**Your instructions**
Read the lines that follow and pick out every one containing the word "script".

[Scene modeling code data]
==========

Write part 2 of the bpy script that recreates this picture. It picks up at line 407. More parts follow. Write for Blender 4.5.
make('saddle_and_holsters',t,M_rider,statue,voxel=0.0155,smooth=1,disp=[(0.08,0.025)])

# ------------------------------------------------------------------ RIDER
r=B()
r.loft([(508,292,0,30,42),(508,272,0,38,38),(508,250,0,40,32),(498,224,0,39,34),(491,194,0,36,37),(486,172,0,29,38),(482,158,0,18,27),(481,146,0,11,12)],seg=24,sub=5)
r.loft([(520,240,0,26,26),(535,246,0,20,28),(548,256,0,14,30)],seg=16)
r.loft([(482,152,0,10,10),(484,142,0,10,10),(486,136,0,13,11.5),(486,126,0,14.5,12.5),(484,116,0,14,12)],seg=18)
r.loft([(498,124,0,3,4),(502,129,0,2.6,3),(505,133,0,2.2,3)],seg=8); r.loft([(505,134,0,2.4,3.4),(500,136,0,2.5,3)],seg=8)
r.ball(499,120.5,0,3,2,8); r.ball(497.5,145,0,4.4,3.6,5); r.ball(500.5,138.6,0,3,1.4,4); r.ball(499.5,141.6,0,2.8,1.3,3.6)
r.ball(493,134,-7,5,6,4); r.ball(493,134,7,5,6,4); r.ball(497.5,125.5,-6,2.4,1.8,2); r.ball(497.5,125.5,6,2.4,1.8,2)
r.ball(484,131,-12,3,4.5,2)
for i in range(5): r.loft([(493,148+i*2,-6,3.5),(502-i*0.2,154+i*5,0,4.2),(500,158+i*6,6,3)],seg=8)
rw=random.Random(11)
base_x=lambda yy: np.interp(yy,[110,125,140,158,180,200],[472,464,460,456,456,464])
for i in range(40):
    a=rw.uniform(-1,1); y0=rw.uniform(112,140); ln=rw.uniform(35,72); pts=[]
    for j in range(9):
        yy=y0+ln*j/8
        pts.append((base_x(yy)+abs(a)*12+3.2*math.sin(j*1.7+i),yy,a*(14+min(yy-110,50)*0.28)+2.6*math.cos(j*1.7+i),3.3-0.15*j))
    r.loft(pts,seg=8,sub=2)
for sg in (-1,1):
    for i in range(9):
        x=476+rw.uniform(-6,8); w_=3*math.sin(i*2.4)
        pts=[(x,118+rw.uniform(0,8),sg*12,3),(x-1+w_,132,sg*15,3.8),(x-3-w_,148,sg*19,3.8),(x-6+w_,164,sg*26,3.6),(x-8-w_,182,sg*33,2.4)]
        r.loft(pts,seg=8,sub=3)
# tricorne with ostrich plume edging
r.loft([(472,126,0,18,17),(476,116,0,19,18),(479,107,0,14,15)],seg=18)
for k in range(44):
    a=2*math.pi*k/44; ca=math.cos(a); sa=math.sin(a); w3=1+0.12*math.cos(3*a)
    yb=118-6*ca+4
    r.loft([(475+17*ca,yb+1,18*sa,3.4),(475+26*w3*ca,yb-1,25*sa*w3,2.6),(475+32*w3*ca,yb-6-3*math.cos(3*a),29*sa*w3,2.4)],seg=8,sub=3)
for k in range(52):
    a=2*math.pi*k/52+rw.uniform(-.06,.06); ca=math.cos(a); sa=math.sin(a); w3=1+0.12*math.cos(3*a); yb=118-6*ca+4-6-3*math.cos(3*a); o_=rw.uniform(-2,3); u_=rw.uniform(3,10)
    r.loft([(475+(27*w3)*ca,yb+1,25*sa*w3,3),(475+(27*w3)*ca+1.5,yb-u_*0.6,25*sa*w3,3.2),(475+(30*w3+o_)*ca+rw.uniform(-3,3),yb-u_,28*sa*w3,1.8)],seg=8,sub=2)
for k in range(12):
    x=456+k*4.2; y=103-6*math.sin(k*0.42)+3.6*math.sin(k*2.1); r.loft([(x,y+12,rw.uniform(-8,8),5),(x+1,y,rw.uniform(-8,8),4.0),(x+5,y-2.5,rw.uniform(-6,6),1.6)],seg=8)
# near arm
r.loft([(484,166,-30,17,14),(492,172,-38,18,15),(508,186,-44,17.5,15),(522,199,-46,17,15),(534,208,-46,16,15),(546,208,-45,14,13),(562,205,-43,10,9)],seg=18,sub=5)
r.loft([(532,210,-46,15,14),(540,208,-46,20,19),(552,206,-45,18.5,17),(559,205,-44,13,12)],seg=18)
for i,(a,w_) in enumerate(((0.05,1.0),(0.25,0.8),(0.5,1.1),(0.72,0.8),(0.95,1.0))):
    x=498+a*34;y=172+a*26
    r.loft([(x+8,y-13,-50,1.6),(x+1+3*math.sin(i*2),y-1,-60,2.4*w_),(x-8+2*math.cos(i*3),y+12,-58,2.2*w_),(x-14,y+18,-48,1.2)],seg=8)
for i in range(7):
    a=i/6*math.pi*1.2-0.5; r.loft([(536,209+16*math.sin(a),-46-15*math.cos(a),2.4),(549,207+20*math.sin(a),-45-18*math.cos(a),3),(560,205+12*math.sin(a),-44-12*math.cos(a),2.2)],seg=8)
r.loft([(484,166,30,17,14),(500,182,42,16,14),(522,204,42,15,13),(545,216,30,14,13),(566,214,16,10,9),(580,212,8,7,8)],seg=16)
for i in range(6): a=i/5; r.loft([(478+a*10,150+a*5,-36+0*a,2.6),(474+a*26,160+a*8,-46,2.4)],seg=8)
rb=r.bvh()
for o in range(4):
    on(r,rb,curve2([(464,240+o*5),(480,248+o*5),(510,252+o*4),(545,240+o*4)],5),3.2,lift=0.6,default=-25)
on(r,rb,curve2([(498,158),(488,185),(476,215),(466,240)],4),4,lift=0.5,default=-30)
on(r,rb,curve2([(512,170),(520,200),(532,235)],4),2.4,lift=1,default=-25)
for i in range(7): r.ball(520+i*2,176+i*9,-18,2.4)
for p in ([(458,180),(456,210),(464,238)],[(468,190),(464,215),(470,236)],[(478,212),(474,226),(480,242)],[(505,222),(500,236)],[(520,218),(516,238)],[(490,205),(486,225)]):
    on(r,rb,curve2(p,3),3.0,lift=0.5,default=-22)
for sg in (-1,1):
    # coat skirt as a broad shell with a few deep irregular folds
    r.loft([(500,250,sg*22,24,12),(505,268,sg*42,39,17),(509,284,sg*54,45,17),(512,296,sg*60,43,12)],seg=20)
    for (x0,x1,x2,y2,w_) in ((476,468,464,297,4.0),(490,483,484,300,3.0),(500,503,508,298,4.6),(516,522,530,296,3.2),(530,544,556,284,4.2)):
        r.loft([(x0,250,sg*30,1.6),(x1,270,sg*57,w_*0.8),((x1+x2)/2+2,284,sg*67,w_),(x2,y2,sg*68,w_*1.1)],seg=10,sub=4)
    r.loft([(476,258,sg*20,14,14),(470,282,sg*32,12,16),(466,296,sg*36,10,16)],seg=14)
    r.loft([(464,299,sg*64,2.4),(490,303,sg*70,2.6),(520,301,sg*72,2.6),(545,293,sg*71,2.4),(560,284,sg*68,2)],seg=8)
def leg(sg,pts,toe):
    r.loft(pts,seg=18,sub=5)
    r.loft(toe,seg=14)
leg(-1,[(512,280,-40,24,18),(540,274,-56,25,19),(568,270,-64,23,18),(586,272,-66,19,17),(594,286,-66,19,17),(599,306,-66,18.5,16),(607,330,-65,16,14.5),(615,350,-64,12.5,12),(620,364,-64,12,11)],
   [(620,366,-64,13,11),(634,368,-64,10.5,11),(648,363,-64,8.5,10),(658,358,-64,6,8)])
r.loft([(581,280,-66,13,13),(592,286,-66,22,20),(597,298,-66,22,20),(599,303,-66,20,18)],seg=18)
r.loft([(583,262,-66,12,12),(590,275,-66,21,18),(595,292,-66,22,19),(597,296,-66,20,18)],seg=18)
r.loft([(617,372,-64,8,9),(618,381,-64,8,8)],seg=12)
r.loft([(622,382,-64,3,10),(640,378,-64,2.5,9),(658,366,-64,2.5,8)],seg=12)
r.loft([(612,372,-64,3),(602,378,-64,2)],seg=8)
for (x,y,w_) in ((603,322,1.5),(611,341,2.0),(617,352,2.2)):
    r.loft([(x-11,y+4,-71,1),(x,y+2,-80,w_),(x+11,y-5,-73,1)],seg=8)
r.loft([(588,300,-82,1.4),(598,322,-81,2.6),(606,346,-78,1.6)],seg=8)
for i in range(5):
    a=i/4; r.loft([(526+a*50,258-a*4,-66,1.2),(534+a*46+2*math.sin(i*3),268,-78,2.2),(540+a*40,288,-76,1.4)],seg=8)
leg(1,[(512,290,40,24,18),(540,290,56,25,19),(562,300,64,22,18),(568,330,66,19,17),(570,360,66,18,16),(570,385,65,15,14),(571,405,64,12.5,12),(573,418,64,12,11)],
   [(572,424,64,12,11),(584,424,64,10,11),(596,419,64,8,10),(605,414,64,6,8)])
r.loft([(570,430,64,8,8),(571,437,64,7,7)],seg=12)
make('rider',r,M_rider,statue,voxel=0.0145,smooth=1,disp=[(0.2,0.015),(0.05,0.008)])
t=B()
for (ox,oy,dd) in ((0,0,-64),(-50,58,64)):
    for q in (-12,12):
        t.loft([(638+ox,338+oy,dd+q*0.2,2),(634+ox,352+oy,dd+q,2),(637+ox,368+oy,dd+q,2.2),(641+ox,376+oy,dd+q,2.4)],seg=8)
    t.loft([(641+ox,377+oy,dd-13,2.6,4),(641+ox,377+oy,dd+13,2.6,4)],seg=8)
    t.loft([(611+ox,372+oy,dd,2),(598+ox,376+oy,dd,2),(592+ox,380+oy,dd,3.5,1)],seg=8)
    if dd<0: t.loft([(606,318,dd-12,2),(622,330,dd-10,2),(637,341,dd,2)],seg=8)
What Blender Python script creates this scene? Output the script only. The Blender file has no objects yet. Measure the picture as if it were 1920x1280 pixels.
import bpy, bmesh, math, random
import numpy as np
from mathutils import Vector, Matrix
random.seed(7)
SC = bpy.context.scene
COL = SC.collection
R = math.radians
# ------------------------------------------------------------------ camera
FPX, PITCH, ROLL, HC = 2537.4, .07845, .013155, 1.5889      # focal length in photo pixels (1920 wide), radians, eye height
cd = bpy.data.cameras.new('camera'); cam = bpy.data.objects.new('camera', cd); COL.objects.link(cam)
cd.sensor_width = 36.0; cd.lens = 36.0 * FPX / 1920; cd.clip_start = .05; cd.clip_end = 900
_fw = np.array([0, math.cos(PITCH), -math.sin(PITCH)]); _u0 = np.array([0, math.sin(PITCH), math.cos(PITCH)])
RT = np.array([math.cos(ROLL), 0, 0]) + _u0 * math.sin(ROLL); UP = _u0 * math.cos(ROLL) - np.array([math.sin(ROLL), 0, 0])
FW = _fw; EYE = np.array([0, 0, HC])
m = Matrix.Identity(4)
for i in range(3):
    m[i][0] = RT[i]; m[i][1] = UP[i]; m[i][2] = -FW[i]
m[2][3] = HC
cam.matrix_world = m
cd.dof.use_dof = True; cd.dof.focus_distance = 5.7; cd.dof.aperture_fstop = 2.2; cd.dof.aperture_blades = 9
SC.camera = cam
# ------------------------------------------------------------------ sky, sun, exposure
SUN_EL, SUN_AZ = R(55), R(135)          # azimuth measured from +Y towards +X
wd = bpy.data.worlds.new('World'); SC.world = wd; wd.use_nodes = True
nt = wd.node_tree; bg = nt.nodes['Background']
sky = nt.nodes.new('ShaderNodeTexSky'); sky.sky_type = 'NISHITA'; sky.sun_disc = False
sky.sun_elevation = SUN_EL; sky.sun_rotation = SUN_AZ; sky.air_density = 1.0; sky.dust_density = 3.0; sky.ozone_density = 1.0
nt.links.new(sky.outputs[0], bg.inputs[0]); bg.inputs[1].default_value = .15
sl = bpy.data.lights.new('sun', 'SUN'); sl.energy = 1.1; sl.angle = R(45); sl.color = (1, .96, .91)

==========

**The solution**
Write part 2 of the bpy script that recreates this picture. It picks up at line 407. More parts follow. Write for Blender 4.5.
What Blender Python script creates this scene? Output the script only. The Blender file has no objects yet. Measure the picture as if it were 1920x1280 pixels.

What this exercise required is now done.